My Crypto Deep Dive (Part 1)
September 28, 2021
5 min read
September 28, 2021
5 min read
NFTs, Web3, & the Metaverse have quickly covered my entire Twitter feed within the past few months. I realized that my superficial understanding of these topics couldn't keep up with everything going on. So three weeks ago, my FOMO hit a critical point and I finally decided to deep dive into crypto.
I created my own "curriculum" and broke it into monthly phases. Each phase is dependent on the previous phase, which means I won't decide on which area to pursue until the end of the current phase. At the time of writing this I'm in the final week of phase 1.
The theme for this phase was exploration. My approach was to first learn the fundamentals, then follow my interests & expose myself to as much of this space as possible.
Peter Attia has a great framework on the 4 stages of learning.
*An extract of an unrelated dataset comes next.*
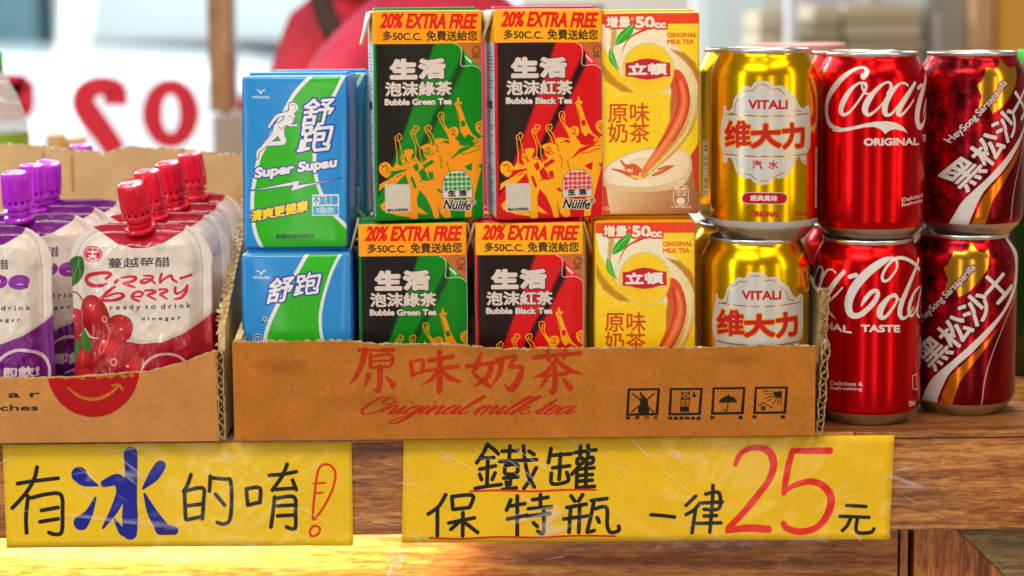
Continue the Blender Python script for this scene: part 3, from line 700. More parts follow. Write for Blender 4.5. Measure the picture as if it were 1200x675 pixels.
# ---- red cola can: lettering spans more than half the can, so it is read from both cans in view
def art_cola():
    R = 33.6; Wm = 2 * pi * R; Hm = 116.5; OFF = 76
    tu = can_tf(1020, 62.5, 270, 1.80, R, Hm, OFF); tl = can_tf(1017, 62.5, 483, 1.80, R, Hm, 0)
    a = Art(Wm, Hm, 6, tl, (208, 4, 10), mask=.85, mpp=1 / 1.88)
    w = (222, 214, 208); M = .15
    U = Zc(945, 60, 5.627); L = Zc(940, 260, 2.7)
    a.tf = tu
    a.stroke(U((372, 165), (385, 150), (392, 125), (375, 105), (345, 102), (300, 118), (240, 165), (185, 230), (150, 290), (137, 350), (140, 410), (155, 455), (185, 482), (230, 494)),
             [5.5, 5.5, 5, 3.4, 3, 4.5, 6.5, 7.5, 7, 6.6, 6.6, 6.4, 5.5, 4.5], w, m=M)
    a.ell(*U((370, 158))[0], 3.4, 4, w, m=M)
    a.poly(U((175, 480), (230, 488), (300, 478), (380, 458), (450, 444), (520, 441), (580, 452), (625, 478), (656, 520), (620, 502), (575, 493), (545, 499), (525, 512), (511, 524), (498, 508), (478, 490), (440, 478), (380, 482), (300, 500), (230, 512), (180, 508)), w, m=M)
    # o c a
    a.stroke(U((385, 215), (368, 200), (335, 205), (285, 250), (245, 320), (230, 375), (250, 402), (290, 380), (345, 310), (385, 240), (388, 205), (360, 195)), [3.0, 2.5, 3.0, 5.2, 7.1, 6.8, 4.1, 3.0, 2.7, 3.0, 2.7, 2.3], w, m=M)
    a.stroke(U((360, 200), (368, 240), (392, 268), (430, 262)), [2.3, 2.3, 2.3, 1.8], w, m=M)
    a.stroke(U((528, 268), (545, 235), (538, 200), (505, 200), (450, 245), (400, 315), (382, 370), (405, 402), (450, 375), (500, 320), (520, 290)), [5.2, 4.8, 3.2, 3.0, 5.0, 7.3, 6.8, 4.3, 2.7, 2.3, 1.8], w, m=M)
    a.stroke(U((650, 215), (625, 200), (585, 215), (530, 290), (508, 350), (512, 395), (545, 398), (590, 345), (650, 260), (690, 205)), [2.7, 2.5, 3.4, 6.4, 6.8, 5.7, 3.4, 2.7, 3.0, 3.4], w, m=M)
    a.stroke(U((694, 202), (645, 290), (605, 355), (592, 392), (615, 400), (660, 350), (688, 305)), [5.0, 5.2, 5.7, 5.9, 3.4, 2.5, 2.1], w, m=M)
    q = U((382, 597), (725, 590)); a.text('ORIGINAL', q[0], q[1], 7.6, w, bold=.65, m=M)
    a.tf = tl
    a.stroke(Zc(938, 258, 4.441)((262, 281), (292, 271)), [5.2, 5.2], w, sm=False, m=M)
    q = L((191, 336), (308, 334)); a.text('TASTE', q[0], q[1], 7.6, w, bold=.65, m=M)
    # C o l a
    N = Zc(938, 258, 4.441)
    def brush(pts, ws): a.stroke(N(*pts), [q / 4.441 for q in ws], w, m=M)
    brush([(470, 182), (430, 200), (365, 245), (300, 315), (263, 385), (256, 440), (275, 478), (318, 474), (372, 425), (402, 375), (396, 350), (370, 358), (340, 395), (320, 430)], [12, 34, 44, 46, 46, 42, 34, 28, 26, 24, 20, 22, 22, 6])
    brush([(440, 200), (478, 182), (500, 200), (490, 245), (455, 292), (430, 298), (425, 270), (450, 222), (490, 188), (540, 182), (585, 205), (612, 236)], [14, 14, 14, 13, 14, 16, 16, 15, 16, 20, 22, 20])
    brush([(492, 376), (462, 380), (424, 430), (414, 474), (438, 486), (476, 440), (500, 390), (490, 368), (470, 372)], [14, 20, 36, 32, 20, 16, 16, 14, 14])
    brush([(494, 382), (516, 392), (546, 358)], [10, 10, 8])
    brush([(612, 186), (586, 250), (552, 335), (520, 420), (516, 470), (534, 488), (566, 462), (584, 430)], [22, 26, 30, 32, 28, 18, 12, 10])
    brush([(616, 322), (590, 350), (566, 410), (562, 458), (578, 472), (600, 430), (622, 350)], [12, 20, 28, 26, 16, 14, 14])
    brush([(626, 320), (610, 400), (604, 460), (618, 478)], [16, 22, 22, 12])
    for t, y, x1 in (('Delicious &', 507, 197), ('Refreshing', 524, 195)):
        q = L((97, y), (x1, y)); a.text(t, q[0], q[1], 4.6, w, bold=.18, m=M)
    # recycling / volume marks near the right limb
    a.stroke(L((350, 470), (362, 462), (366, 512), (352, 510), (350, 470)), 1.3, w, sm=False, m=M); q = L((342, 566), (362, 560)); a.text('330ml', q[0], q[1], 6, w, bold=.25, m=M)
    # back panel: nutrition print
    for k in range(16):
        y = int((30 + k * 4) * 6); x = 1030; a.a[y:y + 5, x:x + 190 - (k * 37) % 60, :3] = .78; a.a[y:y + 5, x:x + 190 - (k * 37) % 60, 3] = .15
    return a

# ---- sarsaparilla can
def art_sarsa():
    R = 33.4; Wm = 2 * pi * R; Hm = 116
    a = Art(Wm, Hm, 6, can_tf(1127, 62.5, 481, 1.78, R, Hm), (150, 8, 22), mask=.85, mpp=1 / 1.86)
    rg = np.random.default_rng(11)
    g = np.zeros((a.H, a.W))
    for c, k in ((40, .5), (18, .35), (8, .25)):
        q = rg.normal(0, 1, (a.H // c + 3, a.W // c + 3)); yy, xx = np.mgrid[0:a.H, 0:a.W] / c
        yi, xi = yy.astype(int), xx.astype(int); fy, fx = yy - yi, xx - xi; fy = fy * fy * (3 - 2 * fy); fx = fx * fx * (3 - 2 * fx)
        g += k * ((q[yi, xi] * (1 - fx) + q[yi, xi + 1] * fx) * (1 - fy) + (q[yi + 1, xi] * (1 - fx) + q[yi + 1, xi + 1] * fx) * fy)
    a.a[..., :3] *= np.clip(1 + .42 * g, .35, 1.7)[..., None]
    L = Zc(940, 260, 2.7); C = Zc(1070, 270, 5.192)
    # gold starburst
    a.poly(C((140, 250), (165, 235), (180, 200), (195, 155), (240, 160), (280, 150), (305, 98), (345, 152), (385, 160), (420, 140), (412, 200), (400, 260), (360, 320), (300, 390), (232, 430), (215, 385), (150, 395), (168, 320)), (222, 160, 44), m=1.0)
    # flowing bands
    dark = L((415, 590), (480, 500), (560, 400), (640, 290), (675, 170), (668, 60), (760, 60), (760, 640), (415, 640))
    a.poly(dark, (120, 8, 16), m=.85)
    a.poly(L((412, 600), (455, 600), (478, 520), (520, 460), (570, 395), (600, 345), (520, 430), (450, 500)), (222, 120, 20), m=.9)
    a.poly(smooth(L((350, 610), (372, 560), (400, 505), (470, 438), (545, 365), (620, 280), (655, 190), (655, 120), (648, 60)), False) + smooth(L((656, 60), (672, 110), (672, 160), (655, 235), (600, 325), (520, 420), (450, 490), (415, 570), (408, 610)), False), (216, 206, 200), m=.15)
    a.stroke(L((550, 610), (556, 520), (580, 430), (620, 330), (655, 250), (672, 180)), [1.4, 1.4, 1.2, 1.2, 1.2, .8], (206, 170, 164), m=.2)
    # name, rising steeply across the can
    w = (214, 204, 198); mr = (104, 6, 26)
    base0 = L((402, 492))[0]; base1 = L((652, 208))[0]
    d = np.array(base1) - np.array(base0); chars = '黑松沙士'; pos = [(0.015, .235), (.25, .49), (.51, .755), (.765, 1.0)]
    for k in range(2):
        for ch, (t0, t1) in zip(chars, pos):
            a.text(ch, np.array(base0) + d * t0, np.array(base0) + d * t1, 32, w, bold=.9, m=.15, outline=[(1.6, mr, .8)] if k == 0 else ())
    q0 = C((38, 590))[0]; q1 = C((340, 262))[0]; e = np.array(q1) - np.array(q0)
    a.text('HeySong', np.array(q0), np.array(q0) + e * .40, 10, w, bold=.35, m=.15, shear=.12, outline=[(1.0, mr, .8)])
    a.text('Sarsaparilla', np.array(q0) + e * .43, np.array(q0) + e * 1.0, 10.5, w, bold=.3, m=.15, shear=.1, outline=[(1.0, mr, .8)])
    for k in range(16):
        y = int((30 + k * 4) * 6); x = int((Wm / 2 + 56) * 6); a.a[y:y + 4, x:x + 120 - (k * 29) % 50, :3] = .7; a.a[y:y + 4, x:x + 120 - (k * 29) % 50, 3] = .15
    return a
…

The first two stages are unconscious incompetence (not knowing what you don't know) and conscious incompetence (knowing what you don't know).
You want to enter the second stage as fast as possible, and complete immersion is a great way to do that. I was extremely liberal with what I explored and didn't filter anything. I joined 60 (!!!) Discord servers, saved hundreds of tabs related to crypto, joined a DAO, and shifted ~80% of my content consumption to crypto.
Most of these metrics aren't actually useful — they don't represent how much I've legitimately learned. But I do think this approach was useful specifically for exposure. Topics started to organically pop up that I didn't even know existed (staking, sharding, rollups, yield farming, etc.).
I went from knowing nothing about crypto to at least understanding where my knowledge was lacking. Now, I can choose what to dive deeper into.
I spent the first two weeks learning blockchain fundamentals. It took me ten days to feel satisfied with my level of understanding of the blockchain. In hindsight, there were 5 resources I could've used to understand the fundamentals in two days. But, I didn't have a list of recommendations when I started (which is why I made one).
Towards the end of the second week, I started to expose myself to Solidity. I completed one course but stopped since I didn't know if that was what I wanted to fully dive into just yet.
The third week (the one I just finished) felt a bit more inefficient. I explored a few companies & consolidated some of my notes, but it didn't feel like an effective use of my time.
The main struggle I had during these three weeks was constantly feeling behind everyone else. I would catch myself skimming over content without deeply understanding it because I didn't feel like I had enough time to stop and reflect. I'm still not entirely over this feeling, but my somewhat satisfactory answer is that this is a positive signal — it means I'm exposing myself to people in this space who are ahead of me, which will force me to level up faster.
I want to continue iterating on my approach to learning crypto, so I'm introducing three new experiments this week:
I've reached the conscious incompetence stage, where I have a massive list of concepts to learn about & rabbit holes to go down.
I'm spending the final week of phase 1 going back to Solidity as my sole focus. I've concluded that learning Solidity will give me the most leverage. One benefit of crypto is that many companies are open-source, so you can pick apart & contribute to what they're building. But that doesn't mean anything if you can't understand the code. Solidity is how you become literate in the world of crypto.
Measurement of Success: 10 hours building a project in Solidity (less time on courses, more time on actual coding).
I want to more effectively retain what I'm learning. David Perell wrote an excellent essay on why consuming tons of content isn't effective. Content consumption is an easy dopamine hit that makes you feel like you're learning even if you're not.
I've tried loom videos before, but they take up a lot of energy. And for good reason — learning should be challenging. When you're forced to verbalize concepts, you get immediate feedback on where the gaps in your knowledge are.
I mentioned before that I felt rushed to cover as many topics as possible, which is why I wasn't consistent with this. But reflecting on the past three weeks made me realize the tradeoff — 10 days of learning blockchain fundamentals by consuming as much content as possible vs. 2-5 days of consuming less content while forcing myself to explain concepts in my own words.
Measurement of Success: 5 loom videos recapping what I learned that day.
I felt afraid of talking to people deep in this space since my knowledge was essentially zero. In retrospect, this probably held me back & lengthened the time it took to understand certain concepts. Regardless, I've reached a point where I'm comfortable enough to reach out to people in this space & ask them questions.
Measurement of Success: DMs to 5 people in the crypto space. I've created a list of 60+ people to work from.
Even with the feeling of being late to the game, my overall experience has been highly positive — I don't think I've enjoyed learning a topic as much as I have with crypto. I'll start posting weekly reflections on what I'm learning.